Salì lentamente i gradini della tribuna, e rimase un momento raccolto a testa bassa, come un uomo che medita; poi, con voce sorda, quasi facesse violenza a se stesso, vincendo la commozione, pronunciò la parola terribile: morte!
Prima vi fu un silenzio pieno di stupore, poi un lungo mormorio si diffuse per l’aula, che respirava appena. Robespierre, sorride di un sorriso appena percettibile, dove si intravvedeva più disprezzo che gioia; e Danton, alzando le spalle, disse a Brissot: «Vantatevi dunque dei vostri oratori! Parole sublimi.. azioni codarde! Che fare di codesti uomini? Non me ne parlate più; siete finiti come partito!».

Quando fu chiamato a votare il cugino del re, Filippo d’Orléans, divenuto Filippo-Égalité, lo si vide alzarsi e, con viso impassibile e passo fermo, salire la tribuna, fra la vivissima curiosità e la sorpresa di tutti.
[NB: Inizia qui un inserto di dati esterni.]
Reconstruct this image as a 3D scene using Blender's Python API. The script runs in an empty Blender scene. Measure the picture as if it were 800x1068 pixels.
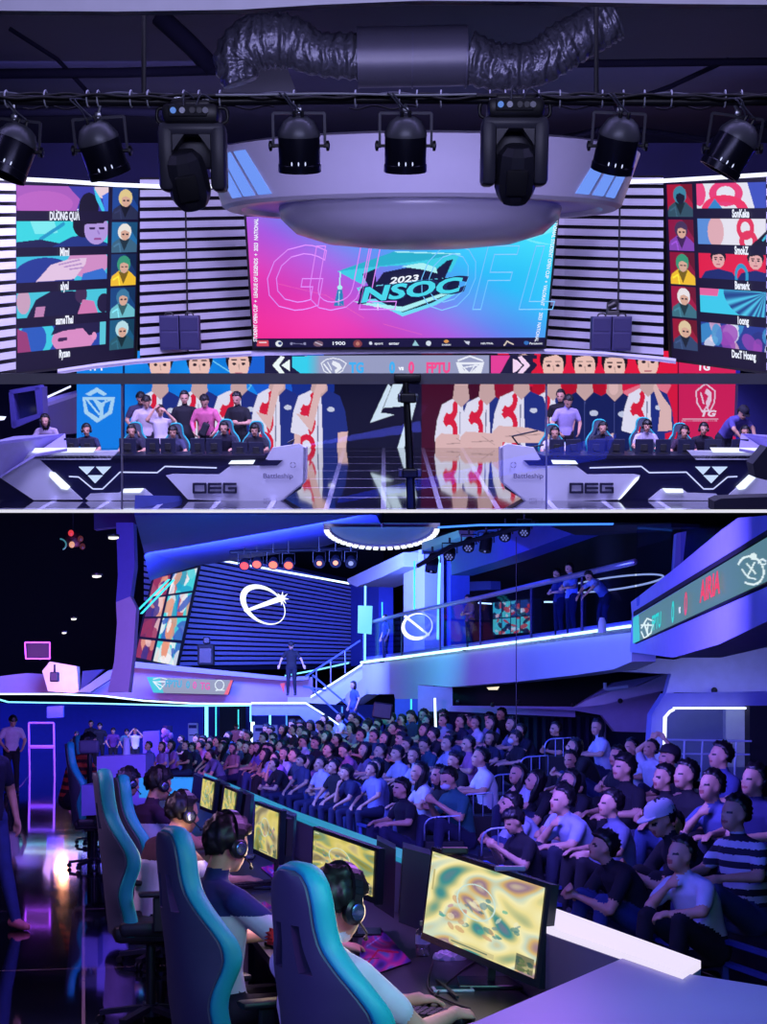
import bpy, bmesh, math, random
import numpy as np
from mathutils import Vector, Matrix
random.seed(7); rng = np.random.default_rng(7)
SC = bpy.context.scene; COL = SC.collection; PI = math.pi
F = 1600.0; EYE = Vector((0, 0, 1.87)); HL = 735.0; HU = 330.0
ANG = math.atan((HL - HU) / F)
RU = Matrix.Rotation(ANG, 4, 'X'); RUI = RU.inverted()
MU = Matrix.Translation(EYE) @ RU          # the upper hall's own frame, eye at its origin, floor at z = -FU
FU = 3.65
ROOM = 'L'; UPPER = []
def P(x, y, Y):                            # lower hall: sight line through a photo point, met at depth Y
    return Vector(((x - 400) / F * Y, Y, 1.87 + (HL - y) / F * Y))
def Q(x, y, Y):                            # the same in the upper hall's frame
    d = RUI @ Vector(((x - 400) / F, 1.0, (HL - y) / F)); return d * (Y / d.y)
def at(x, y, Y): return Q(x, y, Y) if ROOM == 'U' else P(x, y, Y)
def fl(x, y, z=0.0):                       # point on the floor (plus z) of the current hall on a sight line
    if ROOM == 'U':
        d = Q(x, y, 1.0); return d * ((-FU + z) / d.z)
    d = P(x, y, 1.0) - EYE; return EYE + d * ((z - 1.87) / d.z)
def proj(v):                               # room point(s) -> photo pixels (numpy Nx3)
    v = np.asarray(v, float)
    if ROOM == 'U': v = v @ np.array(RU.to_3x3()).T
    else: v = v - np.array(EYE)
    return 400 + F * v[:, 0] / v[:, 1], HL - F * v[:, 2] / v[:, 1]
def lin(c):
    return tuple(((v/255)/12.92 if v/255 <= .04045 else ((v/255+.055)/1.055)**2.4) for v in c)
MATS = {}
def mat(name, col, rough=.6, metal=0, emit=0, ecol=None, var=.12, scale=6, spec=.5, coat=0):
    if name in MATS: return MATS[name]
    m = bpy.data.materials.new(name); m.use_nodes = True; nt = m.node_tree; b = nt.nodes['Principled BSDF']
    c = lin(col)
    b.inputs['Roughness'].default_value = rough; b.inputs['Metallic'].default_value = metal
    b.inputs['Specular IOR Level'].default_value = spec; b.inputs['Coat Weight'].default_value = coat
    tc = nt.nodes.new('ShaderNodeTexCoord'); n = nt.nodes.new('ShaderNodeTexNoise'); n.inputs['Scale'].default_value = scale
    n.inputs['Detail'].default_value = 3
    r = nt.nodes.new('ShaderNodeMix'); r.data_type = 'RGBA'
    nt.links.new(tc.outputs['Object'], n.inputs['Vector']); nt.links.new(n.outputs['Fac'], r.inputs['Factor'])
    r.inputs['A'].default_value = (*[x*(1-var) for x in c], 1); r.inputs['B'].default_value = (*[min(1, x*(1+var)) for x in c], 1)
    nt.links.new(r.outputs['Result'], b.inputs['Base Color'])
    if emit:
        b.inputs['Emission Color'].default_value = (*lin(ecol or col), 1); b.inputs['Emission Strength'].default_value = emit
    MATS[name] = m; return m
def glow(name, col, k=1.0):                # something that gives off light
    return mat(name, (10, 10, 14), .4, emit=k, ecol=col)
def screen_mat():
    if 'screen' in MATS: return MATS['screen']
    m = bpy.data.materials.new('screen'); m.use_nodes = True; nt = m.node_tree; b = nt.nodes['Principled BSDF']
    a = nt.nodes.new('ShaderNodeVertexColor'); a.layer_name = 'Col'
    b.inputs['Base Color'].default_value = (.01, .01, .012, 1); b.inputs['Roughness'].default_value = .5
    b.inputs['Specular IOR Level'].default_value = .1
    nt.links.new(a.outputs['Color'], b.inputs['Emission Color']); b.inputs['Emission Strength'].default_value = 1
    m.cycles.emission_sampling = 'NONE'
    MATS['screen'] = m; return m
def glass_mat(name='glass', tint=(.9, .93, 1), refl=.06):
    if name in MATS: return MATS[name]
    m = bpy.data.materials.new(name); m.use_nodes = True; nt = m.node_tree
    for n in list(nt.nodes): nt.nodes.remove(n)
    o = nt.nodes.new('ShaderNodeOutputMaterial'); t = nt.nodes.new('ShaderNodeBsdfTransparent'); g = nt.nodes.new('ShaderNodeBsdfGlossy')
    t.inputs['Color'].default_value = (*tint, 1); g.inputs['Roughness'].default_value = .02
    mx = nt.nodes.new('ShaderNodeMixShader'); lw = nt.nodes.new('ShaderNodeLayerWeight'); lw.inputs['Blend'].default_value = .25
    mt = nt.nodes.new('ShaderNodeMath'); mt.operation = 'MULTIPLY_ADD'; mt.inputs[1].default_value = min(.3, refl*2.2); mt.inputs[2].default_value = refl*.5
    nt.links.new(lw.outputs['Fresnel'], mt.inputs[0]); nt.links.new(mt.outputs[0], mx.inputs[0])
    nt.links.new(t.outputs[0], mx.inputs[1]); nt.links.new(g.outputs[0], mx.inputs[2]); nt.links.new(mx.outputs[0], o.inputs[0])
    MATS[name] = m; return m

def tag(o, label=None, cat=None, group=None, kind=None):
    if label: o['label'] = label
    if cat: o['category'] = cat
    if group: o['group'] = group
    if kind: o['kind'] = kind
    return o
def reg(o):
    if ROOM == 'U' and o.parent is None: UPPER.append(o)
def thing(name, loc, rz=0, label=None, cat=None, group=None):
    o = bpy.data.objects.new(name, None); COL.objects.link(o); o.empty_display_size = .1
    o.matrix_basis = Matrix.Translation(Vector(loc)) @ Matrix.Rotation(rz, 4, 'Z')
    reg(o); return tag(o, label, cat, group)

class MB:
    def __init__(s): s.v = []; s.f = []; s.m = []; s.k = 0; s.M = None
    def add(s, vs, fs, k=None):
        b = len(s.v); M = s.M
        s.v += [tuple(M @ Vector(p)) if M is not None else tuple(p) for p in vs]
        s.f += [tuple(b + i for i in q) for q in fs]; s.m += [s.k if k is None else k]*len(fs); return s
    def hexa(s, p):   # 4 bottom/front + 4 matching
        return s.add(p, [(0,1,2,3),(7,6,5,4),(0,4,5,1),(1,5,6,2),(2,6,7,3),(3,7,4,0)])
    def box(s, c, d, rz=0, R=None):
        c = Vector(c); h = Vector(d)/2; R = R or Matrix.Rotation(rz, 3, 'Z')
        q = [(-1,-1,-1),(1,-1,-1),(1,1,-1),(-1,1,-1),(-1,-1,1),(1,-1,1),(1,1,1),(-1,1,1)]
        return s.hexa([c + R @ Vector((a*h.x, b*h.y, e*h.z)) for a, b, e in q])
    def bbox_(s, c, d, bev=.02, R=None):   # box with chamfered edges
        c = Vector(c); h = Vector(d)/2; R = R or Matrix.Identity(3); b = min(bev, min(h)*.9)
        bm = bmesh.new(); bmesh.ops.create_cube(bm, size=1)
        for v in bm.verts: v.co = Vector((v.co.x*2*h.x, v.co.y*2*h.y, v.co.z*2*h.z))
        bmesh.ops.bevel(bm, geom=list(bm.edges), offset=b, segments=2, affect='EDGES', profile=.5)
        bm.verts.index_update(); s.add([c + R @ v.co for v in bm.verts], [[v.index for v in f.verts] for f in bm.faces]); bm.free(); return s
    def prism(s, pts, ext):
        n = len(pts); e = Vector(ext); a = [Vector(p) for p in pts]
        return s.add(a + [p + e for p in a], [tuple(range(n)), tuple(range(2*n-1, n-1, -1))] + [(i, i+n, (i+1) % n + n, (i+1) % n) for i in range(n)])
    def px(s, pts, Y, t=.05):              # slab whose front outline is given in photo pixels at depth Y
        return s.prism([at(p[0], p[1], p[2] if len(p) > 2 else Y) for p in pts], (0, t, 0))
    def tube(s, pts, r, n=8, caps=True):
        pts = [Vector(p) for p in pts]; rs = r if isinstance(r, (list, tuple)) else [r]*len(pts)
        t0 = (pts[1]-pts[0]).normalized(); u = t0.orthogonal().normalized(); vs = []; 
        for i, p in enumerate(pts):
            t = ((pts[min(i+1, len(pts)-1)] - pts[max(i-1, 0)])).normalized()
            u = (u - t*u.dot(t)); u = u.normalized() if u.length > 1e-6 else t.orthogonal().normalized(); w = t.cross(u)
            vs += [p + (u*math.cos(2*PI*j/n) + w*math.sin(2*PI*j/n))*rs[i] for j in range(n)]
        fs = [(i*n+j, i*n+(j+1) % n, (i+1)*n+(j+1) % n, (i+1)*n+j) for i in range(len(pts)-1) for j in range(n)]
        if caps: fs += [tuple(range(n-1, -1, -1)), tuple((len(pts)-1)*n+j for j in range(n))]
        return s.add(vs, fs)
    def bar(s, a, b, w, h, up=(0, 0, 1)):
        a = Vector(a); b = Vector(b); t = (b-a).normalized(); sd = t.cross(Vector(up))
        sd = sd.normalized() if sd.length > 1e-5 else t.orthogonal().normalized(); q = sd.cross(t)
        c = [(-1,-1),(1,-1),(1,1),(-1,1)]
        return s.hexa([a + sd*(x*w/2) + q*(y*h/2) for x, y in c] + [b + sd*(x*w/2) + q*(y*h/2) for x, y in c])
    def lathe(s, prof, c=(0,0,0), n=24, R=None, sx=1, sy=1, a0=0, a1=2*PI):
        c = Vector(c); R = R or Matrix.Identity(3); full = abs(a1-a0-2*PI) < 1e-6; m = n if full else n+1
        vs = [c + R @ Vector((r*math.cos(a0+(a1-a0)*j/n)*sx, r*math.sin(a0+(a1-a0)*j/n)*sy, z)) for r, z in prof for j in range(m)]
        fs = [(i*m+j, i*m+(j+1) % m, (i+1)*m+(j+1) % m, (i+1)*m+j) for i in range(len(prof)-1) for j in range(n if not full else m)]
        if full:
            if prof[0][0] > 1e-6: fs.append(tuple(range(m-1, -1, -1)))
            if prof[-1][0] > 1e-6: fs.append(tuple((len(prof)-1)*m+j for j in range(m)))
        return s.add(vs, fs)
    def ball(s, c, r, n=10, k=14, R=None):
        r = (r, r, r) if not hasattr(r, '__len__') else r; c = Vector(c); R = R or Matrix.Identity(3)
        vs = []; 
        for i in range(1, n):
            a = PI*i/n
            vs += [c + R @ Vector((r[0]*math.sin(a)*math.cos(2*PI*j/k), r[1]*math.sin(a)*math.sin(2*PI*j/k), r[2]*math.cos(a))) for j in range(k)]
        vs += [c + R @ Vector((0,0,r[2])), c - R @ Vector((0,0,r[2]))]; T = (n-1)*k
        fs = [(i*k+j, (i+1)*k+j, (i+1)*k+(j+1) % k, i*k+(j+1) % k) for i in range(n-2) for j in range(k)]
        fs += [(T, j, (j+1) % k) for j in range(k)] + [(T+1, (n-2)*k+(j+1) % k, (n-2)*k+j) for j in range(k)]
        return s.add(vs, fs)
    def text(s, body, o, right, up, size, bold=0., shear=0., align='CENTER', spacing=1., outline=0, sx=1., ext=.01):
        o = Vector(o); right = Vector(right).normalized(); up = Vector(up); up = (up - right*up.dot(right)).normalized(); nrm = right.cross(up)
        vs, fs = text2d(body, bold, shear, align, spacing, outline)
        for z in (0,) if not outline else (0,):
            s.add([o + right*(v[0]*size*sx) + up*(v[1]*size) + nrm*(v[2]*size + ext) for v in vs], fs)
        return s
    def mesh(s, mats, smooth=False, inv=None, fix=True):
        me = bpy.data.meshes.new('m')
        v = s.v if inv is None else [inv @ Vector(p) for p in s.v]
        me.from_pydata(v, [], s.f)
        for m in (mats if isinstance(mats, (list, tuple)) else [mats]): me.materials.append(m)
        if isinstance(mats, (list, tuple)) and len(mats) > 1: me.polygons.foreach_set('material_index', s.m)
        if fix and len(s.f) < 60000:
            bm = bmesh.new(); bm.from_mesh(me); bmesh.ops.recalc_face_normals(bm, faces=bm.faces); bm.to_mesh(me); bm.free()
        if smooth:
            me.shade_smooth() if hasattr(me, 'shade_smooth') else None
            if smooth is not True: me.set_sharp_from_angle(angle=smooth)
        return me
    def build(s, name, mats, parent=None, smooth=False, local=False, label=None, cat=None, group=None, kind=None, fix=True):
        """verts are in room coordinates unless local=True (then in the parent's own frame)"""
        if parent is None and not local:
            a = np.array(s.v); c = Vector(((a[:,0].min()+a[:,0].max())/2, (a[:,1].min()+a[:,1].max())/2, a[:,2].min()))
            inv = Matrix.Translation(-c)
        else:
            c = None; inv = None
            if parent is not None and not local:
                M = parent.matrix_basis.copy(); q = parent.parent
                while q is not None: M = q.matrix_basis @ M; q = q.parent
                inv = M.inverted()
        o = bpy.data.objects.new(name, s.mesh(mats, smooth, inv, fix)); COL.objects.link(o)
        if parent is not None: o.parent = parent
        elif c is not None: o.location = c
        reg(o); return tag(o, label, cat, group, kind)
TX = {}
def text2d(body, bold, shear, align, spacing, outline):
    k = (body, bold, shear, align, spacing, outline)
    if k in TX: return TX[k]
    cu = bpy.data.curves.new('t', 'FONT'); cu.body = body; cu.align_x = align; cu.align_y = 'CENTER'; cu.offset = bold; cu.shear = shear
    cu.space_character = spacing; cu.resolution_u = 3; cu.size = 1
    if outline: cu.fill_mode = 'NONE'; cu.bevel_depth = outline; cu.bevel_resolution = 0
    o = bpy.data.objects.new('t', cu); COL.objects.link(o)
    dg = bpy.context.evaluated_depsgraph_get(); me = bpy.data.meshes.new_from_object(o.evaluated_get(dg))
    TX[k] = ([tuple(v.co) for v in me.vertices], [tuple(p.vertices) for p in me.polygons])
    bpy.data.objects.remove(o); bpy.data.curves.remove(cu); bpy.data.meshes.remove(me); return TX[k]
def dup(root, M, label=None, group=None, name=None):
    r = root.copy(); COL.objects.link(r); r.matrix_basis = M
    if name: r.name = name
    def rec(src, dst):
        for ch in list(src.children):
            c = ch.copy(); COL.objects.link(c); c.parent = dst; rec(ch, c)
    rec(root, r)
    if label: r['label'] = label
    if group: r['group'] = group
    reg(r); return r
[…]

L’ex principe, senza mostrare il più lieve segno d’emozione, dichiarò: «Preoccupato del mio dovere, e convinto che tutti coloro che, nel futuro, attenteranno alla sovranità del popolo meritano la morte, io voto per la morte!». E discese impassibile a rioccupare il suo posto, accompagnato da un sussurro sordo di meraviglia, che si propagò anche fra i deputati della Montagna.
Ecco i tre quesiti: Luigi è colpevole? La decisione, comunque essa sia, deve essere sottoposta al popolo per la ratificazione? Quale è la pena da infliggersi?
L’assemblea si componeva di 749 deputati, e 683 pronunciarono, sulla prima questione, il sì fatale; sulla seconda 423 voti su 281 respinsero che la sentenza dovesse essere confermata dal popolo; all’ultima e più terribile domanda rispose questo verdetto: 721 votanti, 387 per la morte immediata, 334 per la morte da dilazionarsi, infliggendola condizionatamente. Fu quindi una maggioranza di 53 voti che il mattino del 21 gennaio 1798 mandò al patibolo Luigi XVI.